Zgadza się, nie można. Ale można dać sobie do tego prawo. Prawdo do złości, że stało się tak a nie inaczej, do braku zrozumienia, bez próby wyjaśniania, że wszystko w naszym życiu dzieje się po coś.
Bo są dni, choćby takie jak dziś, czy jutro, kiedy chcemy płakać, wypłakać morze łez, kiedy tęsknota wraca z setki razy zwiększoną siłą.
Każdy z nas nosi w sobie inną: tęsknotę za babcią, za dziadkiem, za mamą, tatą, za dzieckiem, przyjacielem, autorytetem…, za miłością.
W tym na wzór amerykański budowanym świecie uśmiechu, optymizmu i samoświadomości nie może zabraknąć czasu na chwilę refleksji, na smutek. Ile z nas chciałoby móc choć na chwilę cofnąć czas, znaleźć się w miejscu, w którym kiedyś, dawno temu nas zabrakło? Mieć jeszcze jedną szansę, by uspokoić swoje uczucia, emocje i myśli.

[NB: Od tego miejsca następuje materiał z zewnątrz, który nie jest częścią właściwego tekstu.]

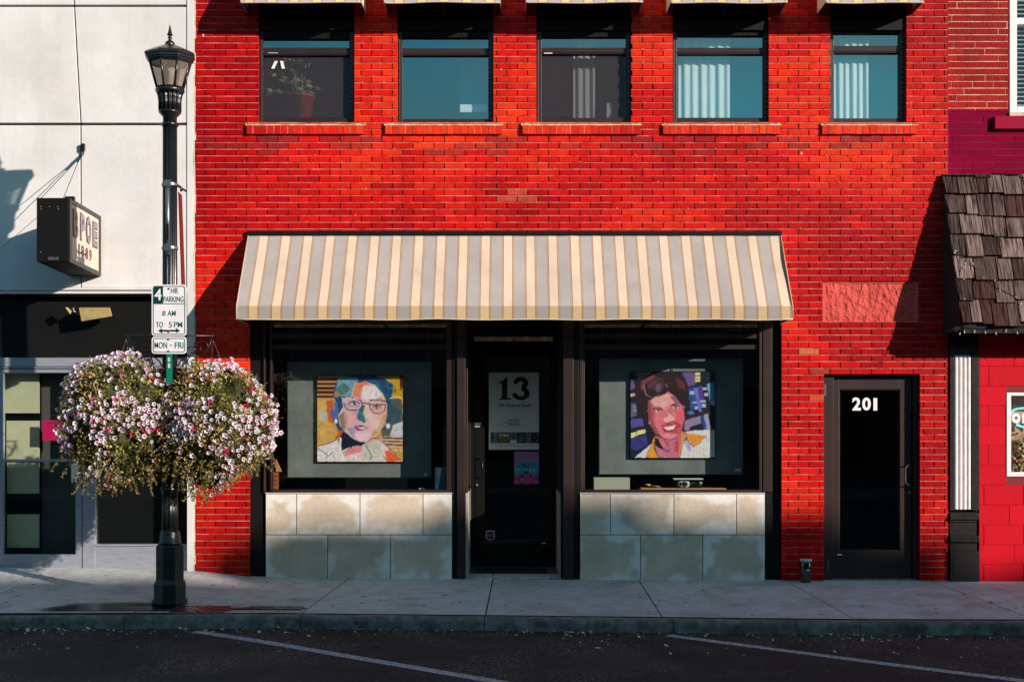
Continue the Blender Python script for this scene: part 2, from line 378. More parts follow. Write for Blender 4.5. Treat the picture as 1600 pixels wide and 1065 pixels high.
M['g_shop'] = glass('shop_glass', refl=.08, tint=(.85,1,1), body=(.84,.88,.87), wav=.05)
M['g_dark'] = glass('dark_tinted_glass', refl=.09, body=(.30,.33,.33), wav=.05)
M['g_sky'] = glass('coated_window_glass', refl=.31, tint=(.55,.98,.98), body=(.86,.97,.97), fres=False, wav=.04)
M['g_clear'] = glass('clear_jar_glass', refl=.12, body=(.8,.88,.84))
M['g_olive'] = glass('olive_jar_glass', refl=.12, body=(.30,.30,.08))
M['screen'] = glass('insect_screen', refl=.02, body=(.66,.66,.68), fres=False, rough=.5, diffuse=c(84,74,80), dfac=.27)
M['g_lamp'] = glass('lantern_glass', refl=.16, tint=(1,.95,.9), body=(.80,.76,.70), fres=False, rough=.12, diffuse=c(160,144,128), dfac=.3)
M['neon'] = emit('neon_cyan', (.1,.75,.85), 1.6)
M['neon_w'] = emit('neon_white', (.9,.8,.85), .25)
M['far_brick'] = mat('far_brick', c(66,60,58), c(54,50,48), scale=2, rough=.9)
M['far_cream'] = mat('far_render', c(84,84,82), c(72,72,70), scale=1, rough=.9)
M['bulb'] = mat('clear_bulb', c(220,220,210), rough=.2)

# ------------------------------------------------------------------ ground, road, sidewalk
def pl(x, xs, ys):
    return float(np.interp(x, xs, ys))
def base_z(x): return pl(x, [-9,-6,-3.25,-2.7,-2.0,.6,4.5,9], [.20,.135,.095,.033,.012,0,-.015,-.03])
def kerb_z(x): return pl(x, [-9,-5,-2,0,2.9,9], [-.075,-.082,-.070,-.092,-.125,-.14])
KD = 2.28
def walk_z(x, d): return base_z(x)+(kerb_z(x)-base_z(x))*d/KD
def road_z(x, d): return kerb_z(x)-.105-.008*(d-KD) if d < 8 else kerb_z(x)-.105-.008*(8-KD)

mb = MB(); mb.box(-400, 400, -400, 400, -1.0, -.42); tag(mb.build('ground', M['ground']), kind='structure')
mb = MB(); xs = [-70]+[x*.5 for x in range(-20, 21)]+[70]; ds = [KD+.002, 2.6, 3, 3.5, 4, 5, 6, 8, 12, 20.4]
for i in range(len(xs)-1):
    for j in range(len(ds)-1):
        q = [(xs[i],-ds[j+1]),(xs[i+1],-ds[j+1]),(xs[i+1],-ds[j]),(xs[i],-ds[j])]
        mb.poly([(x,y,road_z(x,-y)) for x,y in q])
tag(mb.build('road', M['asphalt']), kind='structure')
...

Niech nikt dziś ode mnie nie wymaga liczenia świeczek na grobie, niczym lajków na Facebooku, których ilość świadczy o pamięci i sympatii. Niech nikt nie każe sprawdzać, czy kwiaty stoją równo i czy jest ich wystarczająca ilość. Niech nikt nie prosi mnie o opinię na temat płaszcza kobiety, którą spotykam co roku na cmentarzu. Nie dzisiaj, nie jutro. Niech to będzie dzień głębokiej refleksji, ale też prawa do odczuwania smutku każdą częścią ciała. Niech to będzie dzień, kiedy przez chwilę chcielibyśmy się znaleźć po tej drugiej stronie, żeby spotkać tych, których nie ma. Niech to będzie dzień pod koniec którego na nowo poczujemy zapach życia, znajdziemy siłę i sens pójścia dalej ścieżką, z której byliby dumni, ci dla których świeczkę zapalamy.